Is migrant-bashing, hard-right wannabe PM Nigel Farage on a health kick? Residents of Thorpe-le-Soken, a sleepy village in the Reform UK leader’s Clacton constituency, keep bumping into him at the four-star Lifehouse Spa & Hotel in the area. Treatments include a £79, 50-minute “body polish”, which might even be able to scrape a few of the barnacles from Farage’s well-used hide. Diners in the Lifehouse’s restaurant have been surprised by the Trump mini-me’s choice of lunch: salad. They’ve been less surprised by what he washes it down with: a pint.

It’s been a rough few weeks for current and former Labour Party spin doctors. The Mandelson sacking and resignations of Angela Rayner and Paul Ovenden have all troubled Starmer’s press secretary, Sophie Nazemi. On a train home from her torrid week at work, Nazemi could reportedly be heard on the phone to Corbyn aide turned Your Party strategy aficionado James Schneider. Theirs is one of the most intriguing matches in Westminster; Nazemi also once worked for Corbyn. The married couple now straddle both sides of the fallout of Jezza’s expulsion from the party. The subject of the phone call? Their dinner plans. Nazemi was overheard on public transport asking Schneider to buy her a meal deal for supper. How romantic.

Lib Dem MPs who bothered to spend any time at the party’s seaside conference grumbled about control freakery and a lack of bite from the leadership. Even early day motions, parliament’s equivalent of graffiti, must be approved centrally before tabling. And embarrassing dad Ed Davey’s strategic decision to whisper in the hope of appealing to a decent majority is grating in an age of rage with those shouting loudest grabbing most attention. The Lib jamboree wasn’t appealing to all voters.

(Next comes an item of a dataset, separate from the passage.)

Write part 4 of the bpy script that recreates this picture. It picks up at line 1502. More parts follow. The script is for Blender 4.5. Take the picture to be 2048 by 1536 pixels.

Also booked into the Bournemouth Highcliff Marriott Hotel hosting the top brass was a hen party. One tiara-clad woman in baby pink sash was bemused by motion-clutching politicos thronging the bar. “Who are these weirdos?” she wondered aloud. Canvassers best put her down as a “don’t know”.

It’s a toss-up whether Starmer and Labour or Zack Polanski and the Greens are most relieved at the Life of Brian implosion-before-marriage of Your Party. The union of Corbyn’s People’s Front and the People’s Front of Zarah Sultana looks unlikely to ever be anything other than a shotgun wedding should they actually wed. Lib Dems recall the days Polanski was one of them, before he metamorphosed into an eco-populist Nigel Farage, sharing footage of the reborn red-green warrior on a conference stage celebrating “five years in government to make us proud” after the numbing austerity ConDem coalition. Polanski’s disgruntled former colleagues also noted his first email as leader highlighted the cost of living, childcare, public ownership of water and taking on Reform and not the environment or climate change. On balance, it may be Polanski who breathed the loudest sigh of relief.

Labour’s outgunned ranks in the Lords were thinned further over the summer with the death of Alan Howarth, a Tory Minister who switched to Labour at the birth of the Tony Blair era. No cloth cap and clogs for genial Baron Howarth, who’d answer the door of his home in striped PJs and a velvet smoking jacket. Howarth also supported fox hunting, yet his dislike of the politicisation of the (blood) sport was matched by hostility for an anti-Labour tally-ho brigade plotting to repeal its ban in England and Wales. During the 2017 election, Howarth played an unheralded role in helping unseat Theresa May’s campaign, slipping to Labour hounds a secret plan by hunts to target rural MPs. The early row unsettled May who was forced to distance herself from the pink-coated hunters before she was thrown off her horse by the social care fiasco.